[Written instruction]
Locate each line containing the string "script" and copy it out.

[Rows]
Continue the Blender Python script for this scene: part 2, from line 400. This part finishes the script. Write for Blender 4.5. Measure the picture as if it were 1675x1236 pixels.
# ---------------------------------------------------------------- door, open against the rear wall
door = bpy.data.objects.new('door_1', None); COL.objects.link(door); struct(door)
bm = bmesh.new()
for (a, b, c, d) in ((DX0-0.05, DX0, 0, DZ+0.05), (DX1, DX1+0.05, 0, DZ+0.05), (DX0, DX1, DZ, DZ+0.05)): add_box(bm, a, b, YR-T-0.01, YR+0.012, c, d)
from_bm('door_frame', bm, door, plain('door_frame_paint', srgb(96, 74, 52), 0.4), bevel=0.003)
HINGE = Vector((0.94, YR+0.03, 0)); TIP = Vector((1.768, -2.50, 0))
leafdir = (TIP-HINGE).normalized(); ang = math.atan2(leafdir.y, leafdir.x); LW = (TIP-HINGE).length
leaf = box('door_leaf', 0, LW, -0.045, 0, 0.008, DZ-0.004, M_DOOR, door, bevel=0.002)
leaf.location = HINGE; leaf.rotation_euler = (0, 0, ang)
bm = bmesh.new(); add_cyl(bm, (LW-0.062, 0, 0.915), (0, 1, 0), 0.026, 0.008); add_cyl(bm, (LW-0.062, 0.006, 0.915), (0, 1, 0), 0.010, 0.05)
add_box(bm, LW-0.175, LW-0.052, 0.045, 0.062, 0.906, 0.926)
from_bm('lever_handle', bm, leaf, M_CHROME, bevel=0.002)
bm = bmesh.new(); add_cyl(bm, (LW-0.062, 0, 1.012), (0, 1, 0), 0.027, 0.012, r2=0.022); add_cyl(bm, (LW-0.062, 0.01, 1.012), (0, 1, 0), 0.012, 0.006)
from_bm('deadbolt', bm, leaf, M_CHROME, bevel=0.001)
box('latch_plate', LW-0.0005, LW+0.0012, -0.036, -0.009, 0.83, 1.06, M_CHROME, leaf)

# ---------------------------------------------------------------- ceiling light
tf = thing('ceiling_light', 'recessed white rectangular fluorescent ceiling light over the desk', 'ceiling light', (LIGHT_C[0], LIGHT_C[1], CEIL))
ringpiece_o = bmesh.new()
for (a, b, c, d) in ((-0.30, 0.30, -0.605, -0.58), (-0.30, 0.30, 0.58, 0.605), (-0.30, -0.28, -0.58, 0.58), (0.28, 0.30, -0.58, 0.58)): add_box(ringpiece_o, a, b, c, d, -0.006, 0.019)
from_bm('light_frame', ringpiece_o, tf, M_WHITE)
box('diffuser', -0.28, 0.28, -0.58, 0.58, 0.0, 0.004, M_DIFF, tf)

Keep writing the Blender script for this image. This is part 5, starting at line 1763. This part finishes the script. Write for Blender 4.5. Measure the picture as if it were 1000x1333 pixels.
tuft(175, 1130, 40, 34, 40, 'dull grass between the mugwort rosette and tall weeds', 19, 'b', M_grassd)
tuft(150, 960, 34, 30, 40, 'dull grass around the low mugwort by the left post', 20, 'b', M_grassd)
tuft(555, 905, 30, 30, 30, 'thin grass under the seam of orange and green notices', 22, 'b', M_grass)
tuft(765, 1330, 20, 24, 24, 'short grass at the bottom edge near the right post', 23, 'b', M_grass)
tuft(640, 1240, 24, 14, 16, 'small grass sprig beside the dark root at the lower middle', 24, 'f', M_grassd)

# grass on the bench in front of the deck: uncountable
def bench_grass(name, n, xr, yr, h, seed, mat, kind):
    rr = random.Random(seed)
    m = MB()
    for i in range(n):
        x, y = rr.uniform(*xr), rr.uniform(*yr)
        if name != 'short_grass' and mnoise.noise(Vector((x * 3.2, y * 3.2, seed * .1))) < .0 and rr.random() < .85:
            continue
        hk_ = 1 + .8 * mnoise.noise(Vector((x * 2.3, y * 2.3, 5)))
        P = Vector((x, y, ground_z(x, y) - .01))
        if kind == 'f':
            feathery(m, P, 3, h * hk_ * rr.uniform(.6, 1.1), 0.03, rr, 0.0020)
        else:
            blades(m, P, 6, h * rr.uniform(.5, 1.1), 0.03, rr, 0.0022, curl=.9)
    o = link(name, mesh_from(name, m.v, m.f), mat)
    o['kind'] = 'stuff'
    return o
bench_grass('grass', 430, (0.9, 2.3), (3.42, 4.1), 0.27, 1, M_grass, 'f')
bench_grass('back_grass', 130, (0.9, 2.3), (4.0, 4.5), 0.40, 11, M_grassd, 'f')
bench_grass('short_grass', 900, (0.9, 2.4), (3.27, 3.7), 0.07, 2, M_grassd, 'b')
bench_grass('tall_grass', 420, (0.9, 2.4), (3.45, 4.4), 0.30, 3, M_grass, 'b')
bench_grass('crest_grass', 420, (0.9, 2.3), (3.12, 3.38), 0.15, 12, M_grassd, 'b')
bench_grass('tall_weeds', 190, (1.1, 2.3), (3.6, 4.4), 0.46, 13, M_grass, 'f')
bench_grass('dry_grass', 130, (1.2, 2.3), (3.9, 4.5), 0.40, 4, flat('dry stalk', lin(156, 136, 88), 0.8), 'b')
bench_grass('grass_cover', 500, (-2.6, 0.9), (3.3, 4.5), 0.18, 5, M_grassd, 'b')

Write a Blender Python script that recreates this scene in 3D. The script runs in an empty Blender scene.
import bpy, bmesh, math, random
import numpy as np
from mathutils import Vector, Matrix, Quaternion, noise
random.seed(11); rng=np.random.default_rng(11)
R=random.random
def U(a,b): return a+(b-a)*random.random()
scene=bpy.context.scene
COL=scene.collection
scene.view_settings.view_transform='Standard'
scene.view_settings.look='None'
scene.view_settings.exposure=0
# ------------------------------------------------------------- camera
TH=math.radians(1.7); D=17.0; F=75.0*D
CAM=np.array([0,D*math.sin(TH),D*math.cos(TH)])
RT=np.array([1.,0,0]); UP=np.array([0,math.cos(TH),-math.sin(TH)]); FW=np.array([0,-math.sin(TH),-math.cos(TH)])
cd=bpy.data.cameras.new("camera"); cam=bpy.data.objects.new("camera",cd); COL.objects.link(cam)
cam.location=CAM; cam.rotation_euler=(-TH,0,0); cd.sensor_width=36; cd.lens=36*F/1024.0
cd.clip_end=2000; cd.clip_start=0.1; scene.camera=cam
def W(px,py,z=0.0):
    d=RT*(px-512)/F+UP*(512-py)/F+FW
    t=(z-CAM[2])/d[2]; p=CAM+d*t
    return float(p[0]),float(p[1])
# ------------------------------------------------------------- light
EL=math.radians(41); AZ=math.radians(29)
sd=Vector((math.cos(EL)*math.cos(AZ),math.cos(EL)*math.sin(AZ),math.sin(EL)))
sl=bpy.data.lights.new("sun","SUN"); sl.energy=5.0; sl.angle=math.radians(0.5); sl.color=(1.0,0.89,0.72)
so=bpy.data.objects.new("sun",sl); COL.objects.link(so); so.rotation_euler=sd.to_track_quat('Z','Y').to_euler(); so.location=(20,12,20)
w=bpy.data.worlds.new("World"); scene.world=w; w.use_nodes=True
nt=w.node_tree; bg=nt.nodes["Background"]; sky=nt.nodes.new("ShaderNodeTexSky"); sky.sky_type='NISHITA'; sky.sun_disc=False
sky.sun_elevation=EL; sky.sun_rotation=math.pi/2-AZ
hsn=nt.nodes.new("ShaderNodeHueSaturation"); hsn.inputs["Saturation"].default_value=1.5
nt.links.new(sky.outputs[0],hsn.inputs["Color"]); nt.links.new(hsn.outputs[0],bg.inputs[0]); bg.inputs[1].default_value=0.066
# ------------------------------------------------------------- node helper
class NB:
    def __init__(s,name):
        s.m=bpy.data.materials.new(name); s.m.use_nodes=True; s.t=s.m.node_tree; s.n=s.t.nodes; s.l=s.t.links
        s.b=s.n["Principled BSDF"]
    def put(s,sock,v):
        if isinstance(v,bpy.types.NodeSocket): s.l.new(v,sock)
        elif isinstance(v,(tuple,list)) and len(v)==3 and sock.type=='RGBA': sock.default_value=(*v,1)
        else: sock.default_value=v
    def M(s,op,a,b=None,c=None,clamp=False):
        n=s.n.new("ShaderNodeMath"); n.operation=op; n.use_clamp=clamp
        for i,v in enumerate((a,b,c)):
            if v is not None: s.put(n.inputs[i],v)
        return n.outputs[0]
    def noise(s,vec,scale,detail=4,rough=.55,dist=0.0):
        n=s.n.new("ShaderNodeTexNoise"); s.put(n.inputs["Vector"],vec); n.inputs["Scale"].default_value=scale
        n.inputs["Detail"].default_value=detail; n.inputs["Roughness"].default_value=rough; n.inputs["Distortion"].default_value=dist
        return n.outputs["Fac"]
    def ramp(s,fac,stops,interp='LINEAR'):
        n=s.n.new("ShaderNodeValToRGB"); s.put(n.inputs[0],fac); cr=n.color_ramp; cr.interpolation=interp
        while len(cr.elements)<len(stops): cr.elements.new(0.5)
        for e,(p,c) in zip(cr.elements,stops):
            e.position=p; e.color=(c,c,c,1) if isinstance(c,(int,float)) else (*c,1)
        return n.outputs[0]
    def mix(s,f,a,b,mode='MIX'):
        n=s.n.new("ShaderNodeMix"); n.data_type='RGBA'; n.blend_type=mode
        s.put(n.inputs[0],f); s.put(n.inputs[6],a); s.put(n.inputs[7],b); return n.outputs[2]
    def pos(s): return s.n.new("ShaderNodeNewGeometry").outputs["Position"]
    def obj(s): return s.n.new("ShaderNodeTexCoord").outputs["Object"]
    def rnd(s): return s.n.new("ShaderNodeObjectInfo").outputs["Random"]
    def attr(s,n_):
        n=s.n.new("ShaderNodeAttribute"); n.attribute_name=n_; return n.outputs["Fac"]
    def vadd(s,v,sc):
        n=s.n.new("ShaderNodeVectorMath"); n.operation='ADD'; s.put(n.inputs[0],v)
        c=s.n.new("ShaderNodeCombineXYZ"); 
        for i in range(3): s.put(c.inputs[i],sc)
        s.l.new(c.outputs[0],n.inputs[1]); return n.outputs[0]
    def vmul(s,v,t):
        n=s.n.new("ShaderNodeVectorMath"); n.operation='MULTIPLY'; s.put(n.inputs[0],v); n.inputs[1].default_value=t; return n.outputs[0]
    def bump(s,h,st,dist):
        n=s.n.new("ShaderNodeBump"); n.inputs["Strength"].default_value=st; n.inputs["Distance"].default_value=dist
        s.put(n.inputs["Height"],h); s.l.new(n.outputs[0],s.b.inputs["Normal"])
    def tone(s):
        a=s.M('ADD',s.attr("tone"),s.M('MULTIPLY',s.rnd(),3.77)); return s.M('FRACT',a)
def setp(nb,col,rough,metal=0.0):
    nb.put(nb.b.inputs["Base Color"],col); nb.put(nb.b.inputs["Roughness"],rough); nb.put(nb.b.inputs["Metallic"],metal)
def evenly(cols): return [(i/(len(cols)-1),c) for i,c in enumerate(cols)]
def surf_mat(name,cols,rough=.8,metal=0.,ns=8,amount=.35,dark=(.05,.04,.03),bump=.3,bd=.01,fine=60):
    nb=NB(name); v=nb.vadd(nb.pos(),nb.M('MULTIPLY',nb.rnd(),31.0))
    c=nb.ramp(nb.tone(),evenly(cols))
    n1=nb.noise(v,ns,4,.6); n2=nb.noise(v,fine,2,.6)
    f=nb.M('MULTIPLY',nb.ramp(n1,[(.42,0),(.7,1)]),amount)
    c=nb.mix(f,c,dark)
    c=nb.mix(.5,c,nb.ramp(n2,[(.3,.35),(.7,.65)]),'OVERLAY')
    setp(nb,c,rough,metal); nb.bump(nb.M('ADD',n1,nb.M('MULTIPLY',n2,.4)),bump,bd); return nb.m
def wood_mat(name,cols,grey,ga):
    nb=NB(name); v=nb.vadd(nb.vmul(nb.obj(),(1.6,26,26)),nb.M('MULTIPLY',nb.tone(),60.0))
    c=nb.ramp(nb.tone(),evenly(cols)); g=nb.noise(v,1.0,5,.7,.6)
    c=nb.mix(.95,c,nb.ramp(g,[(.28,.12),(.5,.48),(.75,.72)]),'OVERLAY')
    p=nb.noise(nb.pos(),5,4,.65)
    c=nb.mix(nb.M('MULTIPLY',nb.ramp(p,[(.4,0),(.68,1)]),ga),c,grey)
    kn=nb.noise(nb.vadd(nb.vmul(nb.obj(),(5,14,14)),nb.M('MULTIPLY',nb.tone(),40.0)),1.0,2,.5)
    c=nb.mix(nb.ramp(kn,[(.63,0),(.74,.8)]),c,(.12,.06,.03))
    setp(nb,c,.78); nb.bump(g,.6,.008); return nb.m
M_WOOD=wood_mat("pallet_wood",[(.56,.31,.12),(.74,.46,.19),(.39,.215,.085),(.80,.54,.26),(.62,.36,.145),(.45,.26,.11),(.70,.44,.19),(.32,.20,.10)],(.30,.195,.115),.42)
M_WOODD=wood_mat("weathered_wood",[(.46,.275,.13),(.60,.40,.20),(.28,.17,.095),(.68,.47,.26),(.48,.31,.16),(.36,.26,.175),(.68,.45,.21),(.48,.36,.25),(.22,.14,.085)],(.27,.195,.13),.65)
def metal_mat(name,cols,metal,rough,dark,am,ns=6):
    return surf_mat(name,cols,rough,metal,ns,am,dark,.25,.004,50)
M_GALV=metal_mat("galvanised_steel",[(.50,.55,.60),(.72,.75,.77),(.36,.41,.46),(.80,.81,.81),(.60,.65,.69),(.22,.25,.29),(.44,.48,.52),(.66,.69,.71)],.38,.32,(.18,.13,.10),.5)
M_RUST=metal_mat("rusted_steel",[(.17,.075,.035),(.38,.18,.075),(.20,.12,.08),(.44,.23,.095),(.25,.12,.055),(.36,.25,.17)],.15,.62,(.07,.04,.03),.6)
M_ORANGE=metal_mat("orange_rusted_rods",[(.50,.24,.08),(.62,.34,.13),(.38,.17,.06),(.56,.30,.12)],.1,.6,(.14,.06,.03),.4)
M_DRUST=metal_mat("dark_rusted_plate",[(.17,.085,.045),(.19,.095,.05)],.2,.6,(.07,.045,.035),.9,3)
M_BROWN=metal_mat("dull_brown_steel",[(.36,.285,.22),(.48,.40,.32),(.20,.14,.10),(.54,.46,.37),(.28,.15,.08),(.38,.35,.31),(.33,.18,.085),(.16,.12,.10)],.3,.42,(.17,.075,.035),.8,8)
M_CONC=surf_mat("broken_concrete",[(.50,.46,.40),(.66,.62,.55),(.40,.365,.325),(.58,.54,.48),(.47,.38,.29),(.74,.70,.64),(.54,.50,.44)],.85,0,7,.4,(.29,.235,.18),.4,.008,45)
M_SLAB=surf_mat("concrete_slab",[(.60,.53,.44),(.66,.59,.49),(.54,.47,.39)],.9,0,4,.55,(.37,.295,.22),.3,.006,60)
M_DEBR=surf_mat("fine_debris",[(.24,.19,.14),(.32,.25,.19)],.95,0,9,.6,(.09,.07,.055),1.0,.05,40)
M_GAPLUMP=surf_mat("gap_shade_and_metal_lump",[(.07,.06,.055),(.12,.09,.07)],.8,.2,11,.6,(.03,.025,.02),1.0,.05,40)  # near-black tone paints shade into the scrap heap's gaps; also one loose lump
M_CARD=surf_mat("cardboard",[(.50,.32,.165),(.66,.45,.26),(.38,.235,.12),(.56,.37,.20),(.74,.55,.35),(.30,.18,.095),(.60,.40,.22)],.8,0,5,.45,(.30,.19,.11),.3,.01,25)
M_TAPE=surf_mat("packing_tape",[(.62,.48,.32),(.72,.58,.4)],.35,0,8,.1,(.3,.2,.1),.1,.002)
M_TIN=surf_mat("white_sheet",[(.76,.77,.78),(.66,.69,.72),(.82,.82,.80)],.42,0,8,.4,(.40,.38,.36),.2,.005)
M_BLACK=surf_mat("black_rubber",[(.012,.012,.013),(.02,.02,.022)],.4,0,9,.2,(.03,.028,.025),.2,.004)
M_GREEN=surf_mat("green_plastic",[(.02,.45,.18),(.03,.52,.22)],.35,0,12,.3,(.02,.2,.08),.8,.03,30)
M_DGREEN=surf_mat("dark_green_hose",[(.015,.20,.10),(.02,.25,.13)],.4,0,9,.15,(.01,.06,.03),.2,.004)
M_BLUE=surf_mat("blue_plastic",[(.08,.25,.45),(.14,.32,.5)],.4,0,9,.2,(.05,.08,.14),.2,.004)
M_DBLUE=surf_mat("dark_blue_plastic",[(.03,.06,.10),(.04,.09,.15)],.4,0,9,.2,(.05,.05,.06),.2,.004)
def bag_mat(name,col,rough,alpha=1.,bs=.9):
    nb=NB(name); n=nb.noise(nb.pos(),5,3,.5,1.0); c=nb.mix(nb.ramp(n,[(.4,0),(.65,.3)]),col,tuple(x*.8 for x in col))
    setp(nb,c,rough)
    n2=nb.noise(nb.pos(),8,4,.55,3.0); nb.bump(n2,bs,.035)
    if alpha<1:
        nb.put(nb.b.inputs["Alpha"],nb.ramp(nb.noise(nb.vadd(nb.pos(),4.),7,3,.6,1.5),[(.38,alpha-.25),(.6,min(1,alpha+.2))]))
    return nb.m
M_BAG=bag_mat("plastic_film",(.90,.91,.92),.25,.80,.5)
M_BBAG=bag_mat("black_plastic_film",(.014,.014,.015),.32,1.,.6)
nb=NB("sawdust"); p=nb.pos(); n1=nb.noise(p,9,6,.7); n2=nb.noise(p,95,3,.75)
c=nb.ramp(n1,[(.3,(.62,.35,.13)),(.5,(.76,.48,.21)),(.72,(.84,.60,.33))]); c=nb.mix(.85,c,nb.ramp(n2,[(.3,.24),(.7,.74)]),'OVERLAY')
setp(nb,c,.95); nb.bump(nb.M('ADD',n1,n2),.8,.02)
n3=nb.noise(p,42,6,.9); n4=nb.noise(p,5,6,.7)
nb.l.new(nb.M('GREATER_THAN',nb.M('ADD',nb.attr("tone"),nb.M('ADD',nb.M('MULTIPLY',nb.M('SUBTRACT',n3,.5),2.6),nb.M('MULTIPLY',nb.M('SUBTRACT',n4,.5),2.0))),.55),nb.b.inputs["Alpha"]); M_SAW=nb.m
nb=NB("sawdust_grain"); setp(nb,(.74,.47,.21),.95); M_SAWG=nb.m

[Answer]
Continue the Blender Python script for this scene: part 2, from line 400. This part finishes the script. Write for Blender 4.5. Measure the picture as if it were 1675x1236 pixels.
Keep writing the Blender script for this image. This is part 5, starting at line 1763. This part finishes the script. Write for Blender 4.5. Measure the picture as if it were 1000x1333 pixels.
Write a Blender Python script that recreates this scene in 3D. The script runs in an empty Blender scene.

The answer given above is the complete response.